Sunday 31 July 2011

Sunbeams and sign language

Another of our regular trips over to Norton Junction and back.  Our usual spot outside the Mill House was inexplicably full, and nowhere else was free to stop, so we went on up the locks.  Again traffic was patchy, but somehow four other boats were waiting ahead of us for Braunston Bottom Lock.  Still, we were soon on our way in glorious weather.  Even the diesel smoke coming out of the tunnel can look good on a day like this.
We  moored up back through the tunnel on the 48hour moorings above the locks, for a change in glorious isolation.  Well, it was isolation until a boat arrived from the locks to moor apparently playing a CD of bagpipe music, but it wasn't for long.
Sunday was a quiet cruise back to the marina, complicated only by meeting some boaters at Calcutt who seemed to be trying to convey a complex message through sign language as we each left locks.  It really isn't that complicated, though, to cross with some other boats in one of the pounds there.

Sunday 24 July 2011

Napton in the holidays

Another sunny weekend - too good not to go boating.  It was fairly quiet as we went through Calcutt Locks and turned right at the junction, but it all changed as we reached Napton.  Still, one boater's queue is another's retail opportunity, so although we were about 90 minutes getting through the first lock, we had a new mirror by the time we got there.  However, we were still third or fourth in the queue for the next lock, and there was a spare space on the visitor mooring, so we decided on lunch at the Folly.  Excellent fresh fish for me, recommended.

Things were quieter as we got back to the boat to head on up the flight, and it was still fairly early when we moored so I thought I'd take a look at the engine hours counter, which was showing a reading less and less frequently.

Here's the tachometer out of the panel.  If I'd had the right screwdriver tip it would probably have been easier taking it to pieces, but I managed it anyway.  From all of the spray foam insulation that I had to cut off the back it looks as though it was installed before the insulation, which was a bit of a surprise.
After fiddling with all the connector blocks I put it back together again, and the numbers are back.  Not long to the next service I see.  I was happy, but the sheep watching from the opposite bank didn't seem impressed.


Sunday 10 July 2011

Hot weekend in Braunston

Just recently, with the weather forecasts being so unreliable, and it being a six hour round trip, we've not had so many weekends away as we used to.  However, things looked good on Friday, despite a forecast of heavy showers.  The website that I looked at, despite saying heavy showers for the area, offered a forecast of only a hundredth of an inch of rain.  So that's 99% chance of missing the showers or 1% chance of a soaking.  Good enough.

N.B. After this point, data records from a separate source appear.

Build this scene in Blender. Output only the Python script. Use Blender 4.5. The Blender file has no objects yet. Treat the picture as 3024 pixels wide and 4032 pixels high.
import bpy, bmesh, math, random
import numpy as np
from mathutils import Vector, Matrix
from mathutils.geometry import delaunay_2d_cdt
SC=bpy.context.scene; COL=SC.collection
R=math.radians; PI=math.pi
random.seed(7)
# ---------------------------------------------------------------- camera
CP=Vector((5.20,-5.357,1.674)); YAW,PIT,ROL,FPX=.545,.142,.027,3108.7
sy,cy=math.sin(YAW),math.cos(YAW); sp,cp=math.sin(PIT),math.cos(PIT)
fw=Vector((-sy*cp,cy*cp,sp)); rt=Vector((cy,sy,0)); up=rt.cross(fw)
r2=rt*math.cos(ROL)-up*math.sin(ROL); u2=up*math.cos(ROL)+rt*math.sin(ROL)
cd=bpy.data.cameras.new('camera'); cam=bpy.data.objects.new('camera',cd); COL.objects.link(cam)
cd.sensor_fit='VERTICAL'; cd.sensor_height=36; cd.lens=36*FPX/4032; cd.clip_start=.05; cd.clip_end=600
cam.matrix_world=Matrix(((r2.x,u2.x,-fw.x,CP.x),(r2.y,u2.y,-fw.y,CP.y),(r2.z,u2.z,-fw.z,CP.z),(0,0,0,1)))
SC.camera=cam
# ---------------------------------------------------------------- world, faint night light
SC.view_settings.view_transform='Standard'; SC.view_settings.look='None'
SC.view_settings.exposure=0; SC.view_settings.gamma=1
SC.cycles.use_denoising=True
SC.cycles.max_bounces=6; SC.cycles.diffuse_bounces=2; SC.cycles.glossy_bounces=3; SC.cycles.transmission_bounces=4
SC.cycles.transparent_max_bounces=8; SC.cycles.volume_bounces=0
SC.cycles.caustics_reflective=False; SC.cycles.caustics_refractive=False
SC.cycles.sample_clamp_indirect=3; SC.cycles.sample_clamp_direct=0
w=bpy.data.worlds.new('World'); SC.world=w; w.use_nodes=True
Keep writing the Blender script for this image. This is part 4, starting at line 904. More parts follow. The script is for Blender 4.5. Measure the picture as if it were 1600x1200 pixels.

The frustration of a long, long queue on the M1 was soon despatched on reaching the location of the cause.  As we crawled towards the flickering clusters of blue lights, (four fire engines, three ambulances, several police cars and a helicoper), it was all too easy to be glad just to be delayed.  It's hard to think how traffic moving at 50mph in a single isolated lane in a contraflow could have achieved this level of carnage.

Saturday saw us Braunston bound, and arriving in time for lunch we decided to go up the locks and through the tunnel and back.  Some of us were finding it on the hot side.  Usually at this time of year we meet a few boats full of young folk who behave as if they have been the first to think of the idea of dressing as pirates and hiring a boat for the weekend. 

This time it was sailors...

On to Norton Junction and back into Braunston, where we settled on a mooring near the Marina entrance by about seven in the evening.  Judging by the foot traffic on the towpath that we heard through the evening, the event at the Admiral Nelson, (recently reopened), was a great success.      

On Sunday we passed an old wooden motor, just opposite the boat that sank a couple of years ago on the puddle banks, that looked somewhat lower in the water than the day before.   Yesterday the wind turbine on this boat was turning, and a bilge pump was running and spitting out an intermittent stream of water.  Today the air was still and the boat was tilted further over, and perhaps sitting on the mud.  I hope they can recover the situation.

After that, a slow trip back to the marina with lots of traffic but no real delays, bumping into some new neighbours, preceded a rather less eventful journey home.